On James Baldwin's 'Giovanni's Room'
These two pages make up my favorite Baldwin passage of all-time.
On Books…
This past Sunday, I read an enchanting and wonderfully tender biography of the venerable James Baldwin. As the biography charted his fraught life and creative pursuits, I decided to follow my bio reading with a reread of my favorite Baldwin of all-time: Giovanni’s Room. The short novel, set in 1950s Paris, in my possession was covered in margin notes and observations from my time writing a long paper on it in an independent study in undergrad. Too, the novel felt good in my hands. Like coming home to the dramatics making us queer folx whole. While the entire book is masterful, there is a single passage that has stuck with me for years and years.
In the final third of the book, protagonist David and his beloved but scorned Giovanni are fighting within the room they’ve been living in for the better part of a summer. “The world is full of rooms—” Giovanni declares in an outburst of rage towards, not David, exactly, but their circumstances. “What kind of room do you think Giovanni should be living in? How long do you think it took me to find the room I have?”
Here, the “room” represents so much more than a room. Duh. The “room” is about comfort and coping, and the constructs that leave us in deep and emotional binds. It’s not until we turn the page, though, that we get to the meat of this fight. From David’s perspective: “I was was vividly aware that he held a brick in his hand, I held a brick in mine. It really seemed for an instant that if I did not go to him, we would use these bricks to beat each other to death.”

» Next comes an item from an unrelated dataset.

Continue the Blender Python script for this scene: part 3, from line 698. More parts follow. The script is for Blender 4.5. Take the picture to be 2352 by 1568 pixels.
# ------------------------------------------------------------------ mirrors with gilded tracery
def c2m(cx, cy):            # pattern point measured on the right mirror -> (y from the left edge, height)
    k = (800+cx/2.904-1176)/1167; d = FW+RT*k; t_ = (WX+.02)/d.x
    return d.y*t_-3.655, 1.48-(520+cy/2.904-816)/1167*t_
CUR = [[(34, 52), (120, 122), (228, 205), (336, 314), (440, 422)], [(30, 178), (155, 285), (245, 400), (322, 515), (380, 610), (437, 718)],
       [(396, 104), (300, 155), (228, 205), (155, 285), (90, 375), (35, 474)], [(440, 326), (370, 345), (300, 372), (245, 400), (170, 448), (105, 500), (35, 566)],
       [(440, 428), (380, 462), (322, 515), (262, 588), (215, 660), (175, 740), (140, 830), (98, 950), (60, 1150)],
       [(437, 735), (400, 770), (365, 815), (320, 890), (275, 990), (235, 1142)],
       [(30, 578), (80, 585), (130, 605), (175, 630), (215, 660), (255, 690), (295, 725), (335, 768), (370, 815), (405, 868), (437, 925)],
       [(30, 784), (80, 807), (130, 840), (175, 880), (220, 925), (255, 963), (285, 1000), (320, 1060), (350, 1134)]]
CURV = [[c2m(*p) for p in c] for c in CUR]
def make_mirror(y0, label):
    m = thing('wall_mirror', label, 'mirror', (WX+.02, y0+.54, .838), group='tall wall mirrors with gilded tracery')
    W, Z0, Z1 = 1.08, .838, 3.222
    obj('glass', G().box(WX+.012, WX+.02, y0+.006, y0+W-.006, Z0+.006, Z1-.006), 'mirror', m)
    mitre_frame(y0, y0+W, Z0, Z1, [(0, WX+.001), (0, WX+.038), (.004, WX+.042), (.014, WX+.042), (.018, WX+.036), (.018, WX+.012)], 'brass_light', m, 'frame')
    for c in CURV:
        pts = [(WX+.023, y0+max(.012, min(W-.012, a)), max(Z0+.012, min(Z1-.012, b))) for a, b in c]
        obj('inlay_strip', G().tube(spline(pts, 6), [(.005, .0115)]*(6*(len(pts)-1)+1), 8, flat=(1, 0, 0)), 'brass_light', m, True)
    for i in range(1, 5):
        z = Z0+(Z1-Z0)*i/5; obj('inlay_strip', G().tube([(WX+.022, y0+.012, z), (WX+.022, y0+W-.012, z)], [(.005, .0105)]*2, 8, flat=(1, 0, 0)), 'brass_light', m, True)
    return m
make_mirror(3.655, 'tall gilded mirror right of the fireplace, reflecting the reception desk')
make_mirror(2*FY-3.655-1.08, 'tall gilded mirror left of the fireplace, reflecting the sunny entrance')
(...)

David’s observation on the scene goes on to be my favorite Baldwin graph of all-time, because it so effortlessly captures the condition of the Other. This is not simply about being queer. This is about being an outcast. The bricks these two lovers hold make up the room they are sequestered in—the symbolism is obvious, again. We are cogs in the machine of our oppression. We use the tools of our oppressors—the bricks, in this case—to oppress each other in an effort to try and escape our own misfortune. It never works. It’s always deadly.
In a standard Jamesian way, the notion of humanity is the saving grace of the passage. Only through recognizing the humanity in Giovanni, and Giovanni recognizing the humanity in David, does the fight end. Only in seeing each other for who we are, do we stop doing the work of the oppressor for them. It’s a brilliant literary moment that speaks, to this day, to a generation battered by circumstances out of their control. Reading these two pages has always caused a stir in my chest. James Baldwin knows how to tug at the strings of a person.
The lesson of this passage is such: Do not do the work of the oppressor. Do everything you can to remove their mark from your mind and your heart. Do everything you can to love. Such is the Jamesian way. Put the bricks down. Live life outside of the rooms established for us. Giovanni’s Room is at once a tragedy and a call to action. It is not Baldwin’s best book—that’s, probably, Another Country—but it is the book that remains most special to me.